Tasks 07-04 - Conditional Probability

Section 07: Probability & Statistics

Problem 1: Basic Conditional Probability (x)

Given \(P(A) = 0.6\), \(P(B) = 0.5\), and \(P(A \cap B) = 0.3\):

  1. Find \(P(A|B)\)
  2. Find \(P(B|A)\)
  3. Are A and B independent?

Problem 2: Multiplication Rule (x)

A bag contains 6 red and 4 blue balls. Two balls are drawn without replacement.

  1. Find \(P(\text{both red})\)
  2. Find \(P(\text{first red, second blue})\)
  3. Find \(P(\text{different colors})\)

Problem 3: Tree Diagrams (xx)

A company has two production lines: - Line A produces 60% of items, with 5% defect rate - Line B produces 40% of items, with 8% defect rate

  1. Draw a tree diagram
  2. Find \(P(\text{defective})\)
  3. Find \(P(\text{Line A and defective})\)
  4. Given an item is defective, find \(P(\text{from Line A})\)
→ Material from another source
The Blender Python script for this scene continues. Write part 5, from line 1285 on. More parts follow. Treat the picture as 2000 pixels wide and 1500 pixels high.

Problem 4: Law of Total Probability (xx)

A store has three suppliers: - Supplier X: 50% of stock, 2% return rate - Supplier Y: 30% of stock, 4% return rate - Supplier Z: 20% of stock, 5% return rate

  1. What is the overall return rate?
  2. A returned item is selected. What’s the probability it came from Supplier Y?

Problem 5: Sequential Selection (xx)

From a group of 8 men and 5 women, 3 people are selected randomly (without replacement).

  1. Find \(P(\text{all women})\)
  2. Find \(P(\text{all men})\)
  3. Find \(P(\text{at least one woman})\)
  4. Find \(P(\text{exactly 2 men})\)

Problem 6: Independence Testing (xxx)

A survey of 400 employees collected data on job satisfaction (Satisfied/Not Satisfied) and work arrangement (Remote/Office):

Remote Office Total
Satisfied 90 150 240
Not Satisfied 60 100 160
Total 150 250 400
  1. Find \(P(\text{Satisfied})\)
  2. Find \(P(\text{Satisfied}|\text{Remote})\)
  3. Find \(P(\text{Satisfied}|\text{Office})\)
  4. Are satisfaction and work arrangement independent?

Problem 7: Exam-Style Problem (xxx)

At a university, 70% of students pass the statistics exam. Of those who pass, 80% studied more than 10 hours. Of those who fail, 30% studied more than 10 hours.

  1. Draw a complete tree diagram with all probabilities
  2. Find \(P(\text{studied more than 10 hours})\)
  3. A student studied more than 10 hours. What’s the probability they passed?
  4. Are “passing” and “studying more than 10 hours” independent?